Simple answer is that the tenancy of your plot and the membership of your site association and two separate things. Only they're not entirely separate.
On the one had there's the allotment tenancy, and the tenancy agreement will contain terms that say what you can and can't do, like you can't sunbathe naked, and you must paint your shed turquoise, and crucially it can contain a term that says you must be a member of the allotment association. You're also right that as a consequence of the Allotments Act 1922 as ammended by the Allotments Act 1950 you can't be given less than 12 months notice to quit. As it happens that's not important, what makes the difference is Section 146 Law of Property and the term of the agreement that deals with forfeiture.
Then on the other hand there's the membership of the allotment society, which is actually a contract for a service. Your membership will also be subject to terms such like you can't be a member if you don't have an allotment, or that you can be expelled from membership with five days notice if you bring the association into disrepute.
There's not actually any incompatibility. Say you insult the mayor infront of the television cameras at the opening of your new site toilet, that's probably enough to get you expelled from the association for bringing it into disrepute. Five days later you're not an association member any more, and so you are now in breach of a term of your tenancy agreement - but you are still a tenant. What the committee has to do now is forfeit your tenancy for breaching the term about being an association member - that's not a notice to quit. The statutory procedure for forfeiture is that if you can't re-join the association then the committee can forfeit the tenancy immediately.
Forfeiture and Notice to Quit often get confused but they have absolutely nothing whatsoever to do with each other, except of course they both end the tenancy.
Forfeiture, which is governed by Section 146 Law of Property 1925, is where the tenancy is brought to an end because of some breach of a condition of tenancy.
Notice to Quit is a bit more subtle. Technically a lease is called a a term of years absolute. What that measn is that it actually runs for a definite fixed period. Any fixed period actually, not just a year, it could be a day or a thousand years, but it must be a definite fixed period. But it happens that when people want to lease land they don't always know how long they'll want it for, and so with a bit of legal smoke an mirrors the periodic tenancy was invented, and allotments are almost always let on an annual periodic tenancy. With a periodic tenany the lease is still for a definite fixed period, like a year for an allotment, but rather than terminating at the end of the year another year's tenancy is automatically appended - glued to the previous one with some special legal glue so that looking back you can't see the join! A Notice to Quit is the magic incantation that stops the periodic tenancy re-starting with a new period - and this is why when a Notice to Quit is served it must expire on either the last day of the period or what would be the first day of the next period, because it isn't actually bringing the tenancy to an end, it's just preventing it from starting up again automatically.

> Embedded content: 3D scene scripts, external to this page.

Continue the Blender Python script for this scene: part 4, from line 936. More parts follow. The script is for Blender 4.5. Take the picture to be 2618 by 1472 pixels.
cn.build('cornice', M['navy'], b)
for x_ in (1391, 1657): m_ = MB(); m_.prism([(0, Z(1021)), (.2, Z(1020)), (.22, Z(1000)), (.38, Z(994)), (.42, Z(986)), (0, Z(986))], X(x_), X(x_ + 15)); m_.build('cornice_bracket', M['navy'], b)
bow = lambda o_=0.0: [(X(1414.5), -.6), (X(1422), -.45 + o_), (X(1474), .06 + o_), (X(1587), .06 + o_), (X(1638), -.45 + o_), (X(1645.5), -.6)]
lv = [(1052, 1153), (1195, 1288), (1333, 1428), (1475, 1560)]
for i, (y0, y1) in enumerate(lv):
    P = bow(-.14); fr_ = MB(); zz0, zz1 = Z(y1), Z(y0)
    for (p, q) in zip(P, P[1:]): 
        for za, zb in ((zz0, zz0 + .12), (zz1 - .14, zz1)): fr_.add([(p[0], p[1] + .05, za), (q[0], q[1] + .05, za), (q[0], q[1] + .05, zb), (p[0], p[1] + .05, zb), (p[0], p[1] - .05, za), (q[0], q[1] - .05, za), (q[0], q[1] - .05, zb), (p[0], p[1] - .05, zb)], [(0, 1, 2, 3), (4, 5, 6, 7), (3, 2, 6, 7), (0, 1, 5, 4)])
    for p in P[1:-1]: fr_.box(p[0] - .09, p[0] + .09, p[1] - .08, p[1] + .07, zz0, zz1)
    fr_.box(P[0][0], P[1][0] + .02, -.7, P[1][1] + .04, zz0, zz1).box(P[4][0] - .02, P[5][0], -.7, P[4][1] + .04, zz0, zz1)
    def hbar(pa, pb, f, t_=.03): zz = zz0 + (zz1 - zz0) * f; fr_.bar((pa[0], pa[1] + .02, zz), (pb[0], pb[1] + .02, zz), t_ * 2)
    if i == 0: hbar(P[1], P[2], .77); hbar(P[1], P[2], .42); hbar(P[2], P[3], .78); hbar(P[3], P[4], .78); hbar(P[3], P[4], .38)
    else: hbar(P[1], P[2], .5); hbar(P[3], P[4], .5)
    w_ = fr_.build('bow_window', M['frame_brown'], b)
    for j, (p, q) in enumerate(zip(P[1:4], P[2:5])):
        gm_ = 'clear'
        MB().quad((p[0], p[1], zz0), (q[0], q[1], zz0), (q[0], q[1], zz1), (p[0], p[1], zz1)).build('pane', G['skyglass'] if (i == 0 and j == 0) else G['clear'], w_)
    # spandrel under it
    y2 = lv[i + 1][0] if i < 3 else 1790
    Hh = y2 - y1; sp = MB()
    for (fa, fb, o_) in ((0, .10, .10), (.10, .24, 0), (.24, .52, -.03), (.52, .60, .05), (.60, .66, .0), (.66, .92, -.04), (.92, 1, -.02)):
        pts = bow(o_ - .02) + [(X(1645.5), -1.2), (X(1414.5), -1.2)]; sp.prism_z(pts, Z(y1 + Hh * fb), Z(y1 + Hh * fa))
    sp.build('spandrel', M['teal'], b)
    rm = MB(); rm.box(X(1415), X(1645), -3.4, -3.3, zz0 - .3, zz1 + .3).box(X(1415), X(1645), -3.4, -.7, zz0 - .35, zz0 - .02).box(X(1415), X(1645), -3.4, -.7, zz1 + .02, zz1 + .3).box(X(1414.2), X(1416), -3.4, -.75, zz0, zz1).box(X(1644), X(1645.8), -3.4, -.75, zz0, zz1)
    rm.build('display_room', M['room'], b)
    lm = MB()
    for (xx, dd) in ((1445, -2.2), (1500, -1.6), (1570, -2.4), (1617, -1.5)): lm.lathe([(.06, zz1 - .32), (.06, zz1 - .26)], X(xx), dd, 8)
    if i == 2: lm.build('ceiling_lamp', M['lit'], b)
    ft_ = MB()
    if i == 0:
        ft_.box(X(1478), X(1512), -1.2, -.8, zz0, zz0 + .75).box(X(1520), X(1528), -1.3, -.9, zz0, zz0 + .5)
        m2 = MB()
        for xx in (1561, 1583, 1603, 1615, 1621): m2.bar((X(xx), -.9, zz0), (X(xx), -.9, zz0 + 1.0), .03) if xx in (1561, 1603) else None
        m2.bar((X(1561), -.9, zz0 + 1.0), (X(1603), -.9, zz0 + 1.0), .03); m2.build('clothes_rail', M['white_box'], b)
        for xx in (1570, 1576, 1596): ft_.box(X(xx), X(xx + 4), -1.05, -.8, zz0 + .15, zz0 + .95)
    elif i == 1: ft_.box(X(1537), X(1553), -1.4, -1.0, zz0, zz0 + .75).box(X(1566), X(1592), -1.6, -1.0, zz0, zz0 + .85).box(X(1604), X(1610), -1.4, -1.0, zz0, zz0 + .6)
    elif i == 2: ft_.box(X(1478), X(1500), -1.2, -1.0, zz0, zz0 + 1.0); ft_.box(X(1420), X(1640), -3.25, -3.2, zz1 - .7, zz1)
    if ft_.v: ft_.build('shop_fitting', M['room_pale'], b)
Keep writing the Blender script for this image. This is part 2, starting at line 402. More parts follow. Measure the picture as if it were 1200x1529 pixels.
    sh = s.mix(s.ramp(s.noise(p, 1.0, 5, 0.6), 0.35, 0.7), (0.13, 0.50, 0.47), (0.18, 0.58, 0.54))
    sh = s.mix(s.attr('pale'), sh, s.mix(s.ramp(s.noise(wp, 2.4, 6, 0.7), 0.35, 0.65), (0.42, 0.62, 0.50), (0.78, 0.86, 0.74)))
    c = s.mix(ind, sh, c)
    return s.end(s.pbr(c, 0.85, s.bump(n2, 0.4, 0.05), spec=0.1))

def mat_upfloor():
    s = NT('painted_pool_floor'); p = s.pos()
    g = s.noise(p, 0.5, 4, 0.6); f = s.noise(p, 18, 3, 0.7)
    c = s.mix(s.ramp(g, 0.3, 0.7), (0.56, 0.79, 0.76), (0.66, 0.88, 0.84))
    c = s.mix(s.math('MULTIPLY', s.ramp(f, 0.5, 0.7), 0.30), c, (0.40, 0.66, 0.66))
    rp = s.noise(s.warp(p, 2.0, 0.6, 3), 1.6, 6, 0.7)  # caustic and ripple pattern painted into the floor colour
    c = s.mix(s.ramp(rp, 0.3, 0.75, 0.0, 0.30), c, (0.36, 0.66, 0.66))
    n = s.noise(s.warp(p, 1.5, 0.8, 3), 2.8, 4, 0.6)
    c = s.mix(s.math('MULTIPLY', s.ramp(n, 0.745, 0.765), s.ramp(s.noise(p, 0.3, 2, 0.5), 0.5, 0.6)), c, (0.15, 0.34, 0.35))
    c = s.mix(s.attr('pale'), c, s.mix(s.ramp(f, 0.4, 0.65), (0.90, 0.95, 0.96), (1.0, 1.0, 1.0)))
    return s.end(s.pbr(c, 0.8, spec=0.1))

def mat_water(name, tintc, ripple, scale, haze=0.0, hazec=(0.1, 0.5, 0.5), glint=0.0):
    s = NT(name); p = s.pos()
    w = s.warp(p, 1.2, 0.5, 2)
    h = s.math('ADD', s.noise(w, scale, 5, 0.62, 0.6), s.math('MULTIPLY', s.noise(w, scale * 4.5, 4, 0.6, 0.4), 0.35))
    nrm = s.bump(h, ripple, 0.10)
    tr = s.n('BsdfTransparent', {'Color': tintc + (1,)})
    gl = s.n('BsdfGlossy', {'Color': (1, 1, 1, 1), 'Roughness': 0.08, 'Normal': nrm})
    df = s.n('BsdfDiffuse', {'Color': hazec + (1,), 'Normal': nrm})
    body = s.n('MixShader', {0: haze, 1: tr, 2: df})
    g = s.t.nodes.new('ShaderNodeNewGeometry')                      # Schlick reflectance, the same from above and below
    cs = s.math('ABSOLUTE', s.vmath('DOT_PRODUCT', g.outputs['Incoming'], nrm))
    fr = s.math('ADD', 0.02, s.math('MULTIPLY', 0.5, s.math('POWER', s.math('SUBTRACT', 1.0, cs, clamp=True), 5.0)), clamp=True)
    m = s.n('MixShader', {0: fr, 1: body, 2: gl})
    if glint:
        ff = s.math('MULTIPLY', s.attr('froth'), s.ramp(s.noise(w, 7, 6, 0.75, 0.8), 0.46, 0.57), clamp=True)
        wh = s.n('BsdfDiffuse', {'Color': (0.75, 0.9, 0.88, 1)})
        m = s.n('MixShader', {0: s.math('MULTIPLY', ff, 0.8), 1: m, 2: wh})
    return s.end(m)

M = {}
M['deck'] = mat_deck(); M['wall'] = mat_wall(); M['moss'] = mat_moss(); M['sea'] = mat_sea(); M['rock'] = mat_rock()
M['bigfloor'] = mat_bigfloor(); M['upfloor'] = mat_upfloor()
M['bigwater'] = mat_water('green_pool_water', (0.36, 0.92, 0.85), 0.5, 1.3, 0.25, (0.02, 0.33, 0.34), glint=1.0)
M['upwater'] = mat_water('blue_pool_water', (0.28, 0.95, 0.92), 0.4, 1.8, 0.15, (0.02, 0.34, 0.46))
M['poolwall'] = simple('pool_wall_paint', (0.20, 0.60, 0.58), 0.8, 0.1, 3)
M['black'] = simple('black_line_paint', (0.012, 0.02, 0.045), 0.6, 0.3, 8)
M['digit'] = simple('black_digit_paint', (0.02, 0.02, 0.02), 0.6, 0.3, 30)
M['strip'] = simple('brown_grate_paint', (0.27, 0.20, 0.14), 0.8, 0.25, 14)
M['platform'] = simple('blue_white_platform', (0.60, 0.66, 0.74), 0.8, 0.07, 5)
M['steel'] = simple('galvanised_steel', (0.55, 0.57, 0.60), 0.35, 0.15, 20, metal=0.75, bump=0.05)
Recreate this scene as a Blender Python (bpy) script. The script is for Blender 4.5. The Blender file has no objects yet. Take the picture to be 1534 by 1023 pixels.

A bit complicated I know, but I've seen tenancy agreements that talk about serving a 30 day Notice to Quit for breaking the rules, and it's complete rubbish because what they actually have to say is a Notice of Forfeiture, and because the rule purports to allow the tenancy to be ended with a 30 day Notice to Quit the allotments acts say that's void, and because there is no implied common law right to forfeit a tenancy the landlord is stuffed.
Oh, as always, this is all IMHO and it could be completely wrong. Just saying.